Identifying Ising and percolation phase transitions based on KAN method
Dian Xu, Shanshan Wang, Wei Li, Weibing Deng, Feng Gao, Jianmin Shen
TL;DR
This work presents Kolmogorov-Arnold Networks (KAN) as a data-driven approach to identify critical points and universal exponents in Ising and percolation models from raw lattice configurations. By grounding the network in the Kolmogorov-Arnold Representation Theorem and employing edge activations with B-spline components, the method achieves accurate critical-point detection and data-collapse-based estimation of $\nu$ exponents, with finite-size scaling aligning results to theoretical values. The results demonstrate that KAN can recover known critical behavior directly from raw configurations, offering a non-global approximation framework that complements traditional unsupervised techniques. The approach potentially broadens ML applications in critical phenomena by enabling reliable extraction of phase information without explicit order parameters.
Abstract
Modern machine learning, grounded in the Universal Approximation Theorem, has achieved significant success in the study of phase transitions in both equilibrium and non-equilibrium systems.

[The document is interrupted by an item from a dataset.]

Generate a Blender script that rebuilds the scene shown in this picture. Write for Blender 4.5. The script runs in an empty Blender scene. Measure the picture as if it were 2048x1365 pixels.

However, identifying the critical points of percolation models using raw configurations remains a challenging and intriguing problem. This paper proposes the use of the Kolmogorov-Arnold Network, which is based on the Kolmogorov-Arnold Representation Theorem, to input raw configurations into a learning model. The results demonstrate that the KAN can indeed predict the critical points of percolation models. Further observation reveals that, apart from models associated with the density of occupied points, KAN is also capable of effectively achieving phase classification for models where the sole alteration pertains to the orientation of spins, resulting in an order parameter that manifests as an external magnetic flux, such as the Ising model.